In January the supervisors approved the establishment of the interjurisdictional Regional Fire Protection Committee whose duties included assessing the regional needs for fire apparatus (including helicopters and other aircraft), regional communications, and surveillance technology along with the evaluation of possible funding sources and of options related to a regional fire authority.

A July 18 meeting of the Regional Fire Protection Committee included the approval, although not by a unanimous vote, of the final report. The committee recommended the lease of four fixed-wing aircraft at a current annual cost of $6,381,660 (plus $102,500 for a program manager) and the purchase of three helicopters, which would involve $35,000,000 for the purchase cost and an annual operation and maintenance estimate of $2,700,000.

The purchase of 25 fire engines, which would be owned by the regional authority but stationed at strategic locations and staffed by off-duty firefighters when needed, would address “surge capacity” and would cost between $8 million and $15 million. The cost of a regional training facility is estimated at $4.5 million. The fire-related cost to upgrade the county’s Regional Communications System is estimated at between $35 and $40 million.

The Regional Fire Protection Committee recommended a Joint Powers Agency (JPA) with 21 board members consisting of one member from each incorporated city, one member of the Board of Supervisors, and two members representing fire protection districts.

The committee also recommended a parcel tax which would be evenly split between the regional agency and local fire agencies. The JPA would determine the appropriate use of the parcel tax for regional fire protection while the allocation to the local agencies would be based on an agency’s payments of the parcel tax.

The parcel tax would become effective on July 1, 2009, and would assess parcels not exceeding 50 acres or 10,000 square feet of improvements $52 per year with a two percent annual escalation. An additional $0.01 for each square foot of improvement exceeding 10,000 square feet and an additional $1.00 for each acre over 50 acres would also be assessed, although the total annual tax would be limited to $1,000 per parcel plus the two percent annual increase. The parcel tax would generate an estimated $50,000,000 in the first year.

“This is about providing service for our citizens and protecting them,” said City of San Diego fire chief Tracy Jarman. “The California mutual aid system works well, but not in the first 24 to 48 hours when the entire state is burning.”

The parcel tax would apply to parcels in both incorporated cities and the unincorporated areas. All eligible voters within the county will be able to vote on the measure, which must receive two-thirds voter approval to pass.

While Supervisor Ron Roberts supported the committee’s proposed JPA board model, the other four supervisors favored a smaller board with equal representation by cities and fire districts. Although fire protection districts (including municipal water districts which provide fire protection service) constitute 14 percent of the county’s population, more than 50 percent of land not under state or Federal responsibility is served by those districts.
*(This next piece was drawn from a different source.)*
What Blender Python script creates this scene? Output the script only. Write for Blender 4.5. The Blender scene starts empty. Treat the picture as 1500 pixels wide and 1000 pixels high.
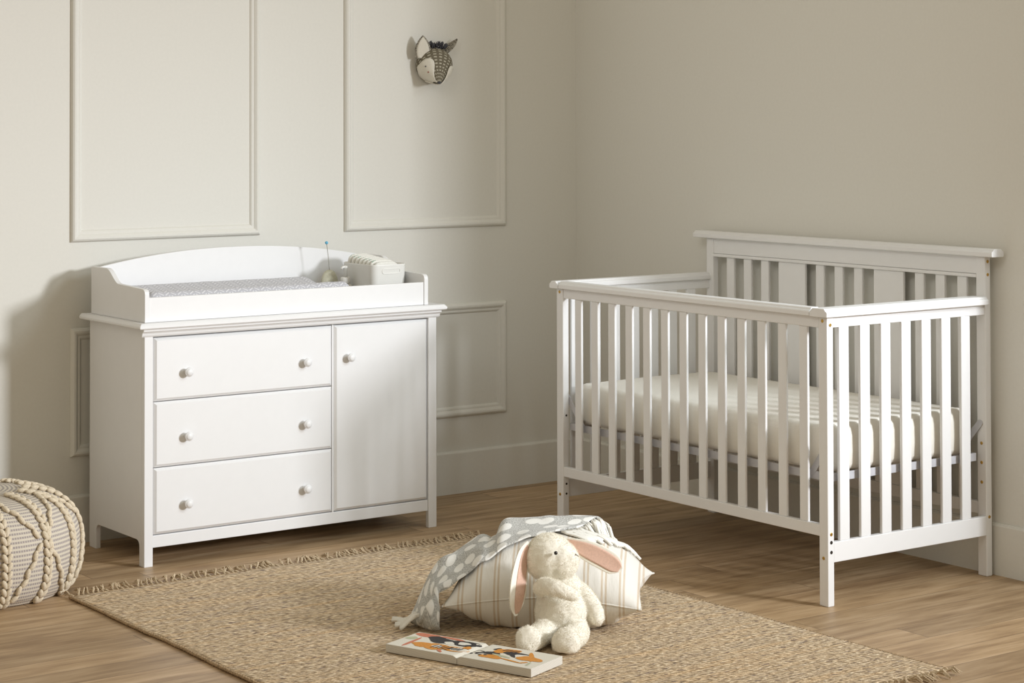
import bpy, bmesh, math, random
from mathutils import Vector, Matrix, noise, geometry
from mathutils.bvhtree import BVHTree

random.seed(7)
scene = bpy.context.scene
COL = scene.collection
PI = math.pi

# ------------------------------------------------------------------ camera
cam_data = bpy.data.cameras.new('camera')
cam = bpy.data.objects.new('camera', cam_data)
COL.objects.link(cam)
CAM_LOC = Vector((-5.2357, -6.8278, 1.4934))
FWD = Vector((0.58330397, 0.81196317, 0.02173222)).normalized()
ROLL = -0.0023
right = FWD.cross(Vector((0, 0, 1))).normalized()
up = right.cross(FWD)
r2 = right * math.cos(ROLL) + up * math.sin(ROLL)
u2 = -right * math.sin(ROLL) + up * math.cos(ROLL)
m = Matrix((r2, u2, -FWD)).transposed().to_4x4()
m.translation = CAM_LOC
cam.matrix_world = m
cam_data.sensor_width = 36
cam_data.lens = 3002.46 / 1500 * 36
cam_data.shift_y = -389.76 / 1500
cam_data.clip_end = 60
scene.camera = cam

# ------------------------------------------------------------------ light
scene.view_settings.view_transform = 'Standard'
scene.view_settings.look = 'None'
scene.view_settings.gamma = 1
scene.view_settings.exposure = 0.0
world = bpy.data.worlds.new('daylight')
scene.world = world
world.use_nodes = True
world.node_tree.nodes['Background'].inputs[0].default_value = (1.0, 0.89, 0.70, 1)
world.node_tree.nodes['Background'].inputs[1].default_value = 0.52


def aim(o, target):
    o.rotation_euler = (Vector(target) - o.location).to_track_quat('-Z', 'Y').to_euler()


# tall narrow softbox to the right of the frame, behind the end of the right wall
key = bpy.data.lights.new('key_softbox', 'AREA')
key.shape = 'RECTANGLE'
key.size = 0.55
key.size_y = 0.75
key.energy = 46
key.spread = math.radians(62)
key.color = (0.935, 0.955, 1.0)
ko = bpy.data.objects.new('key_softbox', key)
ko.location = (0.98, -6.4, 2.10)
aim(ko, (-2.9, -1.0, 1.10))
COL.objects.link(ko)

# bounce lamp from the left, aimed at the right wall
fill = bpy.data.lights.new('fill_softbox', 'AREA')
fill.shape = 'RECTANGLE'
fill.size = 1.4
fill.size_y = 1.2
fill.energy = 3.2
fill.spread = math.radians(56)
fill.color = (1.0, 0.99, 0.97)
fo = bpy.data.objects.new('fill_softbox', fill)
fo.location = (-4.0, -3.6, 3.2)
aim(fo, (0.0, -1.25, 1.55))
COL.objects.link(fo)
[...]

Over the 30-year period the revenue is expected to total $2 billion. The two percent annual escalation would increase the initial $52 amount to $92.37 in the 30th year. Eliminating the annual increase would allow the tax to be equated to a dollar a week, and the concerns about the annual escalation were based on potential misleading information to the public rather than an opposition to the increase itself.

“A two-thirds majority for a tax proposal is a very, very tall order,” Jacob said. “Putting a flawed proposal before the public does not solve our problem.”

Supervisor Greg Cox is not optimistic about passage but notes the benefit of providing an option. “If we put something on the ballot, it’s something the voters can decide,” he said.